Por Romeu Duarte
Se todo
brasileiro tem entranhado, no corpo e na alma, um técnico de futebol cheio de
manha e sacadas, em tempos de Copa do Mundo, e ainda mais, realizada no Brasil,
essa mania eleva-se ao paroxismo. Mesmo atolado até as orelhas em trabalho, o
cidadão sempre encontra tempo para matutar acerca da qualidade da seleção, dos
jogadores que estão bem, dos que estão devendo, daqueles que poderiam entrar,
dos que não foram convocados. No terminal, enquanto o ônibus não chega, a
discussão sobre a melhor escalação, os nomes mais adequados para cada posição,
quem deveria ir para o inferno só com passagem de ida. Já dando bandeira de ser
portador da mesma síndrome e doido para meter a minha colher no angu
verde-e-amarelo, estou aqui num pé e noutro com a solucionática para a
problemática.
Salvo pela
própria agilidade e por uma trave redentora, com a voz embargada pelas lágrimas
de esguicho, Júlio César recuperou a confiança nacional após a batalha contra o
Chile, aquela que quase nos mata de enfarte. Os dois laterais, Daniel Alves e
Marcelo, sofríveis, não apóiam ou marcam como deveriam, deixando feéricas
avenidas escancaradas em seus setores à mercê dos adversários. São apenas
pálidas reproduções de si próprios no Barcelona e no Real Madrid,
respectivamente. O duo de zaga, Thiago Silva (o capitão chorão) e David Luiz
(este o verdadeiro líder), tem se havido satisfatoriamente, o que há muito não
existia no nosso escrete. Mesmo assim, vez ou outra, batem cabeça. Saudades da
fibra e da autoridade de um Carlos Alberto Torres, o capitão do tri, a
chibatada seca selando o destino da Itália na final.
Nosso meio de
campo é uma plantação de pepinos.
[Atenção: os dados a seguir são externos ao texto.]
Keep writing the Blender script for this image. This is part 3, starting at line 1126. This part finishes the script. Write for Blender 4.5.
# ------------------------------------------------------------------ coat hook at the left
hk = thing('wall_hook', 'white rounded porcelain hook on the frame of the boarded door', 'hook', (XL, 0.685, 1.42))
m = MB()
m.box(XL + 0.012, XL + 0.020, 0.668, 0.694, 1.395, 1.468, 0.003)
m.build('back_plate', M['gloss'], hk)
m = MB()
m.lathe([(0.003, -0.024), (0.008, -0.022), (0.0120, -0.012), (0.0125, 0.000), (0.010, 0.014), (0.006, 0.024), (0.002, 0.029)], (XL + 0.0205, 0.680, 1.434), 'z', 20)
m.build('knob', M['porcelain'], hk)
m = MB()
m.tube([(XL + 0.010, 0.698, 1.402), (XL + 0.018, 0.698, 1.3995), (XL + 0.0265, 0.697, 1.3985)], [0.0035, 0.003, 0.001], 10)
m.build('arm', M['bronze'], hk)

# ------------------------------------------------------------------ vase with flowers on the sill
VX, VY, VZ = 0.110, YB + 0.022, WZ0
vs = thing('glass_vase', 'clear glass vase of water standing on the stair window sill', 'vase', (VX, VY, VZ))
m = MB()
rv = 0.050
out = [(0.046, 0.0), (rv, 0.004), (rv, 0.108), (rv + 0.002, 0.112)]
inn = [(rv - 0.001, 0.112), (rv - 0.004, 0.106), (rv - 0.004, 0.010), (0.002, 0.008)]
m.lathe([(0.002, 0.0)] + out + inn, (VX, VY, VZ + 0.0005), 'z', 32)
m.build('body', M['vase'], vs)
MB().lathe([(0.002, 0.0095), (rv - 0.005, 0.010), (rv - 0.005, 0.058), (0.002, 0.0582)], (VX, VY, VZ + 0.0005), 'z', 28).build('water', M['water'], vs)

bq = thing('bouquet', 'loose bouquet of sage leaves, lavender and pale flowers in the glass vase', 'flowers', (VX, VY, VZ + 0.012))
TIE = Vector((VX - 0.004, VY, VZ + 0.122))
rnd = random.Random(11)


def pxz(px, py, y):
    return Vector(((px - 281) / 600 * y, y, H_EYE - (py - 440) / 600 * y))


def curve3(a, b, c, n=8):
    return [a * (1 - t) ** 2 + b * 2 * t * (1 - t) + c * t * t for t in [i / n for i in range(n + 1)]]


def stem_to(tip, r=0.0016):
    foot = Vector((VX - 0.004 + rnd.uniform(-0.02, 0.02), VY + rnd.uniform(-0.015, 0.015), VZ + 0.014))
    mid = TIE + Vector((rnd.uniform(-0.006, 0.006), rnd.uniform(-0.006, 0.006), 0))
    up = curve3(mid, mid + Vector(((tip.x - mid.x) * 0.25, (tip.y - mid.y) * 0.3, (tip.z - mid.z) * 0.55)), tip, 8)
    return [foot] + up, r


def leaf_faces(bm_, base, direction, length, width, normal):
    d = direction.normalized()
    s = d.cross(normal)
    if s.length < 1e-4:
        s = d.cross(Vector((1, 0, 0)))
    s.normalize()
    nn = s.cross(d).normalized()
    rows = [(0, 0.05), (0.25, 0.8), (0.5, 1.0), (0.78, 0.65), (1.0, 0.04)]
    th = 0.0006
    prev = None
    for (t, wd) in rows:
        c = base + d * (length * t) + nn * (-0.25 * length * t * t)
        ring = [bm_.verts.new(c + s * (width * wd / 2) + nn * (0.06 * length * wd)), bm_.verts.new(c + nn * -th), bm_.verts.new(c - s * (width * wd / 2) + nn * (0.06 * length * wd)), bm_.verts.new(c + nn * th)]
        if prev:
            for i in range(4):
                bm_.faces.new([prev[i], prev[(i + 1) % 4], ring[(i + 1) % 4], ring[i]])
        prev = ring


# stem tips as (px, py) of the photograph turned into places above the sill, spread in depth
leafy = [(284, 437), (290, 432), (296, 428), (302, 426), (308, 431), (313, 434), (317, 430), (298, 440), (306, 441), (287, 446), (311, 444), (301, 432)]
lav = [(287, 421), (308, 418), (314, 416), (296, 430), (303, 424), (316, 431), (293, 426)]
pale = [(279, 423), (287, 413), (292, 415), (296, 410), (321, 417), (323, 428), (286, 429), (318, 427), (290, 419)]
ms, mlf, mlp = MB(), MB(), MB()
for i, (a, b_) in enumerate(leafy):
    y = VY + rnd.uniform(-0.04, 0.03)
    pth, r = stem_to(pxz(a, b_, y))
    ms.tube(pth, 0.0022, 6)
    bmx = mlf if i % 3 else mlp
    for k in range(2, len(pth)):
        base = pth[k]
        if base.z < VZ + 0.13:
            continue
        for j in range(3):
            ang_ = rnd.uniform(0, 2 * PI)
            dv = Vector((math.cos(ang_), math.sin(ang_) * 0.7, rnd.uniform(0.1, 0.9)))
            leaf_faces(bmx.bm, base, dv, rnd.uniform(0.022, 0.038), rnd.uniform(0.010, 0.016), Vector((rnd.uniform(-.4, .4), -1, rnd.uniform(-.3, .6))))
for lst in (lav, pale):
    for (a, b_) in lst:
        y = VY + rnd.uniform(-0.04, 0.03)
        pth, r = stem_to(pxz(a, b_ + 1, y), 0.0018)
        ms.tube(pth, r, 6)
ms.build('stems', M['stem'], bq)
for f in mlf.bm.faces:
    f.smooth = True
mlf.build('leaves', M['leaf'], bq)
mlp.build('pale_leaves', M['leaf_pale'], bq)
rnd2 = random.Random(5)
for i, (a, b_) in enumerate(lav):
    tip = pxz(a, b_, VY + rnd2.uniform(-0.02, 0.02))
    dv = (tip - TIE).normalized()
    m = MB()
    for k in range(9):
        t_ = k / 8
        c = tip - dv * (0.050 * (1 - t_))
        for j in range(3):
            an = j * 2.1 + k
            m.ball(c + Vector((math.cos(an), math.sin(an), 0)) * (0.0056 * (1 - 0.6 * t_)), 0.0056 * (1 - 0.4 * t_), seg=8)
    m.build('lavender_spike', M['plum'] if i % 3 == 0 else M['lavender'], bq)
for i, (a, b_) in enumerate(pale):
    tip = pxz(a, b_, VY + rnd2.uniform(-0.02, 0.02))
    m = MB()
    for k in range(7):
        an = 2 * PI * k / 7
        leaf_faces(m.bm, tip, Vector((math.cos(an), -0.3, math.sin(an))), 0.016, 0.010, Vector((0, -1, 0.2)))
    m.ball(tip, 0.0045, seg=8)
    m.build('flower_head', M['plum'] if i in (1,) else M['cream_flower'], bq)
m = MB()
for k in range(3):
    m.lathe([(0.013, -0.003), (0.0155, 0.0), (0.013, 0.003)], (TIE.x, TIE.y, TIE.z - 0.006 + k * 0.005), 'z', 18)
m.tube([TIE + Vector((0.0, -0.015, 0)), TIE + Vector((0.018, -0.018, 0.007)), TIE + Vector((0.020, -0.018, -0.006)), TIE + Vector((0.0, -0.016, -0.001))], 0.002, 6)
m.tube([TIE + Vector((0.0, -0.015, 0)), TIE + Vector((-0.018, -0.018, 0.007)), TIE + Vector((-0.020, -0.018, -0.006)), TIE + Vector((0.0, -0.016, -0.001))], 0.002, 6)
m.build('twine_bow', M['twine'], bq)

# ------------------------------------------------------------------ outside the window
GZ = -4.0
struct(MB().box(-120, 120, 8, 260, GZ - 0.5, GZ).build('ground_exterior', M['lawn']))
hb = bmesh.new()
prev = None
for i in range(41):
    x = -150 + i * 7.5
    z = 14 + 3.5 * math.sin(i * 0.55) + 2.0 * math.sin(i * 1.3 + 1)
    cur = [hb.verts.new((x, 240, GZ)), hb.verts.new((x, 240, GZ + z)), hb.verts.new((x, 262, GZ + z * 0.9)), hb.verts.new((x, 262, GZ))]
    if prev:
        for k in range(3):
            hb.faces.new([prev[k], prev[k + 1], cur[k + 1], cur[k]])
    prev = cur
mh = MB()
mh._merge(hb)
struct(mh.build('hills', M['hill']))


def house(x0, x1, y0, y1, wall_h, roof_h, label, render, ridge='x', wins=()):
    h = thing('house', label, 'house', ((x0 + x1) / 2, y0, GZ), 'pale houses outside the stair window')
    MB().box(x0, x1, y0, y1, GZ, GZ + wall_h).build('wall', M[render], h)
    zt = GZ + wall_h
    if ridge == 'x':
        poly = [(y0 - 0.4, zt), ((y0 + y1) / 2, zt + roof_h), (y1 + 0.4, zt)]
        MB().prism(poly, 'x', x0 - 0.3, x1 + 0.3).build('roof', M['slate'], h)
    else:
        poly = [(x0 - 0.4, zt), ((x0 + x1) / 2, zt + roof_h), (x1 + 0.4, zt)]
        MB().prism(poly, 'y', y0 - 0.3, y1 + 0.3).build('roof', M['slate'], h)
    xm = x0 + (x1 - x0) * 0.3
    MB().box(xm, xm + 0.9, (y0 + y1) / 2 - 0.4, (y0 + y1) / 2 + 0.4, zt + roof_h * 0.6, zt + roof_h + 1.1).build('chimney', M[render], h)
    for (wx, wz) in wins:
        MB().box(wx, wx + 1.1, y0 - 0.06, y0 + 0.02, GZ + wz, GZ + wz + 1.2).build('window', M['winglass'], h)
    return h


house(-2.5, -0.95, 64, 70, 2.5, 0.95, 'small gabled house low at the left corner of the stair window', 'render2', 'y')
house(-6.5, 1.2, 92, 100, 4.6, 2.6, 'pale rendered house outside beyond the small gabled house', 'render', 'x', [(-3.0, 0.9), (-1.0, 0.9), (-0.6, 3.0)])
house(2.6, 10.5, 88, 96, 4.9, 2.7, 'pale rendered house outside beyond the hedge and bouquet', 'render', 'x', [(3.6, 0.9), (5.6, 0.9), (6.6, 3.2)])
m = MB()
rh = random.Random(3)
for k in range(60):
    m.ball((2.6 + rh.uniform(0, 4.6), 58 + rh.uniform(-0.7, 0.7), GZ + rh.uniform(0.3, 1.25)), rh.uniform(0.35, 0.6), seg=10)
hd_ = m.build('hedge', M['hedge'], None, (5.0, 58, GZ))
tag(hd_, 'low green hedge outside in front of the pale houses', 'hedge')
Antes povoado por figuras cerebrais, geniais,
infernais tais como Clodoaldo, Gerson, Rivelino e Paulo César Caju,
organizadores de bloqueios, tramas e lançamentos, hoje, neste vasto latifúndio
improdutivo, não há um cristão que chame para si a responsabilidade de tocar a
bola, pará-la ou imprimir velocidade a ela quando se faz preciso. Paulinho,
Oscar, Ramires, Fernandinho, Willian, uma chusma de volantes que adoram se
esconder na hora do sapeca-iaiá. A exceção é Luiz Gustavo, cabra disposto que
não perde a viagem nem enjeita serviço. Hernanes, uma boa opção ainda não
testada. A bola está saindo direto do goleiro para o ataque sem passar pelo
crivo dos homens da meia-cancha. Estariam fazendo falta Ganso, Kaká, Ronaldinho
Gaúcho?
Lá na frente a
coisa anda engrossando. Nesse setor atua nossa principal referência
futebolística atual, Neymar, de quem, sozinho, sem ter com quem dialogar, a
Canarinha tem dependido bastante. Daí a mão de peia que o garoto leva em cada
partida. Até agora tem conseguido se safar, apesar do sumiço (junto com quase todo
o time, aliás) no segundo tempo do último jogo. Fred tem sido uma decepção.
Feito uma parede, a bola bate em seu peito e volta ao ponto de origem. Não joga
sem bola nem abre espaços para a criação de jogadas. Hulk, o boi-de-piranha,
tem ido decidido para o sacrifício, a perna direita só servindo para subir nos
lotações de São Petersburgo e nada de afunilar para receber lances de
profundidade. Ah, Rei Pelé, em qual desvão perdeu-se o teu exemplo, ou o de um
Tostão, de um Jairzinho?
Resultado: uma ruma de boleiros, na linha
média do gramado, sem saber o que fazer. A Amarelinha precisa largar mão dessa
imagem de frita-bolinho e jogar como o fez na Copa das Confederações, um dos
poucos momentos em que ela me encheu os olhos nos últimos anos. Proposta: aliar
a criatividade e a irreverência brazucas aos rigores do futebol total. Escrevo
esta crônica antes de Brasil x Colômbia, o risco que corre o pau, corre o
machado. Ato falho: analisando a nossa pátria onzena, acabei homenageando o
time de 1970, para mim o melhor de todos. Fato: o pebol de Pindorama é
patrimônio universal, nos afirma como nação, é celebração, forma de expressão,
saber e ofício e seu lugar é no coração do povo, para quem, como dizia Nelson
Rodrigues, a mais sórdida pelada é de uma complexidade shakespeariana.